## THE REQUEST
Without the pictures, output the lines of the material from the very first through the one that holds "cam.data.dof.aperture_blades = 7".

## RAW DATA

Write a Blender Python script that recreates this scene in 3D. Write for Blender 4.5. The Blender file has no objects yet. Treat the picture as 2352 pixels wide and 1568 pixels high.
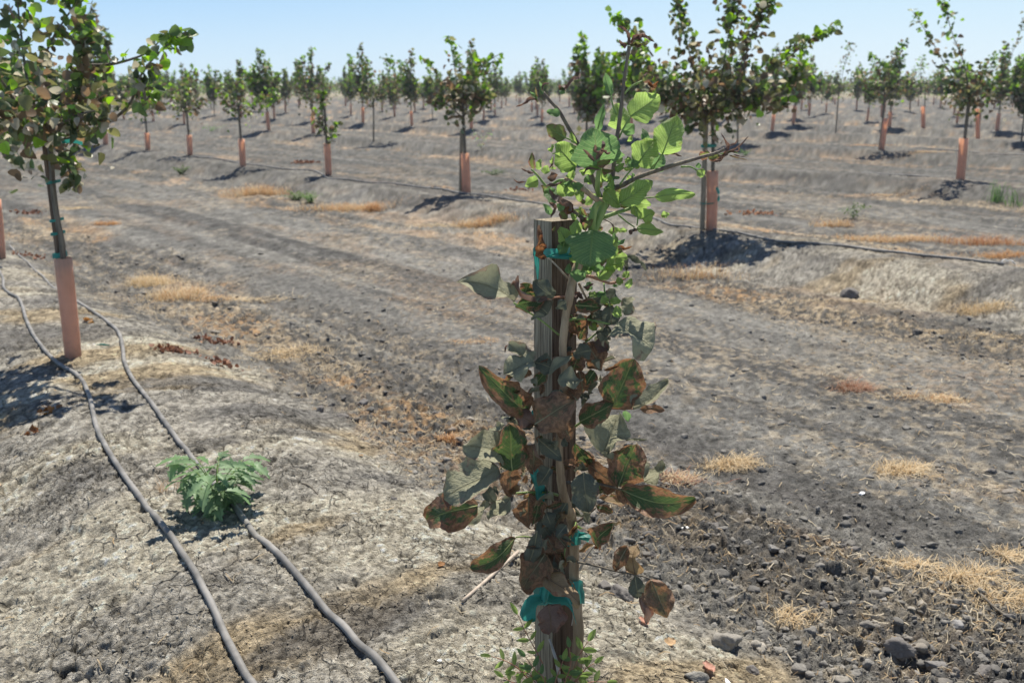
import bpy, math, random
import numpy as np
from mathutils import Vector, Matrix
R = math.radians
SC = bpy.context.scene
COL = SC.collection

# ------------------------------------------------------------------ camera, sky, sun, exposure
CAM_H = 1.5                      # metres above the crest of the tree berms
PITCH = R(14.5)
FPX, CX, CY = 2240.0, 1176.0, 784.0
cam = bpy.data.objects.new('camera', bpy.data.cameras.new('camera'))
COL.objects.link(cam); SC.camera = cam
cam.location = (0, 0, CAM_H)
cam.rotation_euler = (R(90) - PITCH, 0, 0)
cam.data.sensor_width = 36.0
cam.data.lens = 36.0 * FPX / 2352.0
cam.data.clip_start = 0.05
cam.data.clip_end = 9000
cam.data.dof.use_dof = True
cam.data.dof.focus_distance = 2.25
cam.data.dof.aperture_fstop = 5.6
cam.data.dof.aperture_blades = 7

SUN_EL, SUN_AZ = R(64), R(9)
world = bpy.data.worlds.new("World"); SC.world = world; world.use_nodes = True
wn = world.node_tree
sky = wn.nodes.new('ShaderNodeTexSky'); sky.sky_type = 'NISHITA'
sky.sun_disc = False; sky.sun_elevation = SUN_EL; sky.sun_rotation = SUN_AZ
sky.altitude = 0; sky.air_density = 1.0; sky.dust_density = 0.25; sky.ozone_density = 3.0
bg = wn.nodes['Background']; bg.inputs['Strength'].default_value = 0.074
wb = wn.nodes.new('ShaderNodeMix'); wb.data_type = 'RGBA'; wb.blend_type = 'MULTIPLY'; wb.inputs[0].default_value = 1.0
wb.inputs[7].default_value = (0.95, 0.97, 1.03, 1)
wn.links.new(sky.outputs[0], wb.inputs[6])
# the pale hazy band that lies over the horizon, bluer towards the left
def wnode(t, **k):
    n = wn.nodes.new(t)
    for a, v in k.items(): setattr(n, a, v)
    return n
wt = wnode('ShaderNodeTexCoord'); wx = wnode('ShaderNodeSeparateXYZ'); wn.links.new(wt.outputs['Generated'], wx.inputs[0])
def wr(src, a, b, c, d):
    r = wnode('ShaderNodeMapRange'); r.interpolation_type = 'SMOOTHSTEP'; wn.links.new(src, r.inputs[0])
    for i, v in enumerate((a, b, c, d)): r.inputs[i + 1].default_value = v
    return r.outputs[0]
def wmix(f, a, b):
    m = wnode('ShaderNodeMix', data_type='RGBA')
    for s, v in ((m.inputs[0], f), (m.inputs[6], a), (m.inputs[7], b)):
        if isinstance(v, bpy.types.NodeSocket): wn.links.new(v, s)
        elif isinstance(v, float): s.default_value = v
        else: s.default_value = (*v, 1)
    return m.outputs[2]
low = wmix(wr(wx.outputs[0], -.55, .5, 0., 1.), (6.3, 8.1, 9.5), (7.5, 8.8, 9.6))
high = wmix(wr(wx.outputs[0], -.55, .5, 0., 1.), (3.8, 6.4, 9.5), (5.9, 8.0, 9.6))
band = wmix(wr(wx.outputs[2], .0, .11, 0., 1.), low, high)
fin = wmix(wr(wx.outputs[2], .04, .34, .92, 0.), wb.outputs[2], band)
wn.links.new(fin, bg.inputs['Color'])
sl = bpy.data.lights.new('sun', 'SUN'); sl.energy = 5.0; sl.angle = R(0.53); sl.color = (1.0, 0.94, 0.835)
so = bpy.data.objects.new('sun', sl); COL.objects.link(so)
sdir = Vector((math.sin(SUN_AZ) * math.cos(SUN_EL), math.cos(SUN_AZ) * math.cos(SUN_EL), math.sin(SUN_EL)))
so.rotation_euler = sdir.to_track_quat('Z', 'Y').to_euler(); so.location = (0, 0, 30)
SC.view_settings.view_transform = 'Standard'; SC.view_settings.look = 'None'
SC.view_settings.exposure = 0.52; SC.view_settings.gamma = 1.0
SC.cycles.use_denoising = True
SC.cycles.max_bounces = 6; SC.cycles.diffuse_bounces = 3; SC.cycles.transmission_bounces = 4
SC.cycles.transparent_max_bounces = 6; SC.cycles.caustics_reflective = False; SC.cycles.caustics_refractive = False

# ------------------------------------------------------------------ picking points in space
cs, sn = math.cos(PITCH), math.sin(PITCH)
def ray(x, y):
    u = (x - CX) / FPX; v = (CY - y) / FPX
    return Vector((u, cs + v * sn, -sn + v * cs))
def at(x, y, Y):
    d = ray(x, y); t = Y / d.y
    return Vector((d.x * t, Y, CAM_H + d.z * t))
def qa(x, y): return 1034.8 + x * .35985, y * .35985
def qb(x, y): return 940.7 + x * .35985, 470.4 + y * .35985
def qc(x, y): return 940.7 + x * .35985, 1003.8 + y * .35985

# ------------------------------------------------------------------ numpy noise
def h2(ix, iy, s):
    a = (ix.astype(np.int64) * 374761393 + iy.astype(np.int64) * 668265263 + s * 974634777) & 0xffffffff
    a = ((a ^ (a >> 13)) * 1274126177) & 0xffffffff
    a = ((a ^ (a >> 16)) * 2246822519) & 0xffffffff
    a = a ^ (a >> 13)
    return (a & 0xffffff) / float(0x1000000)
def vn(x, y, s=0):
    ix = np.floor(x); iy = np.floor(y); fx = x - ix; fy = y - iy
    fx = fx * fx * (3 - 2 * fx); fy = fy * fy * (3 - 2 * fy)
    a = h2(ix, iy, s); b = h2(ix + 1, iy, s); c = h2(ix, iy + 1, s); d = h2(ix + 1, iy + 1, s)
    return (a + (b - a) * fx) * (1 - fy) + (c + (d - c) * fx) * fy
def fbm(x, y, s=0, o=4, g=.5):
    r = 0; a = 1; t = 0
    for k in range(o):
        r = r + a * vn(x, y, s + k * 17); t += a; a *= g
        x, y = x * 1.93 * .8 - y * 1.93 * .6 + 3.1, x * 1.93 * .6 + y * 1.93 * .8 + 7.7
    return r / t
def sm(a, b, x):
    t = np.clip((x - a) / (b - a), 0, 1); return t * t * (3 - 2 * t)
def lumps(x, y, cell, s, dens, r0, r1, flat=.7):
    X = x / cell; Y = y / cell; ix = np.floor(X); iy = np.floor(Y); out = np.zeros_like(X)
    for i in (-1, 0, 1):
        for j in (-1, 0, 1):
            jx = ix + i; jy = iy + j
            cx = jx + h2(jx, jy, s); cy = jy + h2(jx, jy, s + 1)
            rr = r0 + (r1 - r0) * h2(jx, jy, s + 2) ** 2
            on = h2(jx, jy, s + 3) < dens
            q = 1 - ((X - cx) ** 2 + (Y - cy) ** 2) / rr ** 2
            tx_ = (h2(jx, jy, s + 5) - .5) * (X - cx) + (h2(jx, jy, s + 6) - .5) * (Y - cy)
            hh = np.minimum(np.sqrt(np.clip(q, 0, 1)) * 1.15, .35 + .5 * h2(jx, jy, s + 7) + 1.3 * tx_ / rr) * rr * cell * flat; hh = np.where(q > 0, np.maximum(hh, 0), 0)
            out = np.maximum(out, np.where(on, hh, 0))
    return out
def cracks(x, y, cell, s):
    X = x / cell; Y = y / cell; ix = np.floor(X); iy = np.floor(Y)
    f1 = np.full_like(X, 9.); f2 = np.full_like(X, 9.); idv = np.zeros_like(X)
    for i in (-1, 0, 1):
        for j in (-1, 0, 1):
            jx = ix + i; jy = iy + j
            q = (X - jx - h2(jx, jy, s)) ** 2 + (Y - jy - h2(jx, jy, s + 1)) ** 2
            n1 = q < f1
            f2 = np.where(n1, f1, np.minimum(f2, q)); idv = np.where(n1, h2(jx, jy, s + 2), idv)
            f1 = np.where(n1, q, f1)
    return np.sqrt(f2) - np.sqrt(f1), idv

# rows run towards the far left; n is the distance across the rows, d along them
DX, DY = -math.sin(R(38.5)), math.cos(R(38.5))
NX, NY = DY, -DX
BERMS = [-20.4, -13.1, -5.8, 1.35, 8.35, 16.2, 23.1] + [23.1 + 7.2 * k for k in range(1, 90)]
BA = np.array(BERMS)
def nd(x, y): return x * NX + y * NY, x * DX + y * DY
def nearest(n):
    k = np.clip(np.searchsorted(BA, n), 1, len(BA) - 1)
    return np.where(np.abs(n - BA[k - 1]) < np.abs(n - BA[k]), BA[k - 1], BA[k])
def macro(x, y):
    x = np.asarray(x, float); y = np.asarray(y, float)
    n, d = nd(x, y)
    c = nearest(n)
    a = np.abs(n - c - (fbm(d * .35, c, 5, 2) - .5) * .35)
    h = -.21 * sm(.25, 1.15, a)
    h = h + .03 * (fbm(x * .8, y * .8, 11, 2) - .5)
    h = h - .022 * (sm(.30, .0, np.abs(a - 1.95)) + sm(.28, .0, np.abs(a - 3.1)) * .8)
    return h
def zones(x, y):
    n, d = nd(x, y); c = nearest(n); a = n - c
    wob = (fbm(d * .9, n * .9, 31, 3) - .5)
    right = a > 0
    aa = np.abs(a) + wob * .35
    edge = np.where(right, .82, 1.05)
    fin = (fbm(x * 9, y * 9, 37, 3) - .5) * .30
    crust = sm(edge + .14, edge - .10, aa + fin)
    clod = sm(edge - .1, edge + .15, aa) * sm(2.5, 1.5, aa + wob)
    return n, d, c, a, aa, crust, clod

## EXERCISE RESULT
Write a Blender Python script that recreates this scene in 3D. Write for Blender 4.5. The Blender file has no objects yet. Treat the picture as 2352 pixels wide and 1568 pixels high.
import bpy, math, random
import numpy as np
from mathutils import Vector, Matrix
R = math.radians
SC = bpy.context.scene
COL = SC.collection

# ------------------------------------------------------------------ camera, sky, sun, exposure
CAM_H = 1.5                      # metres above the crest of the tree berms
PITCH = R(14.5)
FPX, CX, CY = 2240.0, 1176.0, 784.0
cam = bpy.data.objects.new('camera', bpy.data.cameras.new('camera'))
COL.objects.link(cam); SC.camera = cam
cam.location = (0, 0, CAM_H)
cam.rotation_euler = (R(90) - PITCH, 0, 0)
cam.data.sensor_width = 36.0
cam.data.lens = 36.0 * FPX / 2352.0
cam.data.clip_start = 0.05
cam.data.clip_end = 9000
cam.data.dof.use_dof = True
cam.data.dof.focus_distance = 2.25
cam.data.dof.aperture_fstop = 5.6
cam.data.dof.aperture_blades = 7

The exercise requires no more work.